I wish I could express in words what that does for me, but a whistle would sum it all up quickly and succinctly, but then again, I don’t want to drive her off because she might feel threatened by it…so, I just shut up and admire.
Trust me, a guy is treating you like an object just as often buying a drink as whistling.
Have you ever considered that maybe the problem is yours? Some women enjoy the attention.
Actually, I was taught NOT to kick the testicles…until after I’d broken his pelvic girdle, and thus disabling him.
On two separate occasions I’ve had a guy try to rape me. Both times I was able to get away, because I had played tackle football when I was a little girl, and I was actually able to hit the guys hard enough to break ribs on one of them, and knock the other one dizzy. In both cases, the assault started with a compliment on how pretty I was (various compliments on my figure, tits, etc.), and how they’d like to talk to me privately (variations on a theme). When things went further than I was comfortable with, I was told that I was asking for it, and I had no right to refuse. I don’t think that I’m overreacting now if I’m wary about some guy telling me how pretty I am, and he wants me to go into this secluded spot with him. Experience has taught me that men who exhibit this sort of behavior can’t be trusted. I’m sure that if I hadn’t been a tomboy, and played tackle football, and wrestled with most of the boys my own age when I was a kid, I’d have been raped. Twice. Now, I occasionally got compliments on my looks, and asked for my phone number. Sometimes I complied, sometimes I didn’t. I had some positive experiences with guys giving me compliments in public. However, two close calls were two too many for me.
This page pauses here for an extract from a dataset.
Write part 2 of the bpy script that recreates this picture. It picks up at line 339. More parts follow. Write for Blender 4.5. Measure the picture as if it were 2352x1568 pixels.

I do not and will not ever consider a wolf whistle a compliment. If a guy thinks that a woman is attractive, he doesn’t have to whistle at her. He only whistles to display his masculinity, it’s not a compliment, it’s a show of power. It’s a penis display, for primates who have to wear clothes most of the time. Same thing with yelling out “NICE TITS!” to a woman. If the intent is to compliment her, then it can be accomplished by a smile, without trying to draw everyone’s attention to her body, and the guy’s masculinity. Because only a really masculine guy would notice nice tits, right?
I’ve read this topic over one and a half times.
And so far I have not seen (at least not yet) an actual, striaght-forward answer to this question from the people who think the girls who beat the (wrong) boy up was a good thing (even if he had been the one to catcall):
Namely, if it’s okay to lash out physically against something you see as a possible threat or something that could lead to something else, then, by the same token, if I’m feeling threatened or scared because someone insults me on the street (be it a man, woman, child), it’s okay to knock the hell out of them while my buddies hold them?
I mean if it’s right for the girls to have done that (in some peoples’ minds in this thread) it should be okay for anyone to do that if someone says to them something they don’t like…right?
ETA: Example: A girl gives me a few catcalls. So it’s okay if I get two buddies to hold her by her arms while I beat her ass?
What I’m hearing by some in this thread is, yes, it’s okay…because it was okay when the girls did it to the guy.
I think the problem is mainly men who treat women as if they aren’t people.
No. It’s only okay when your tribe is getting to beat up someone from the other tribe.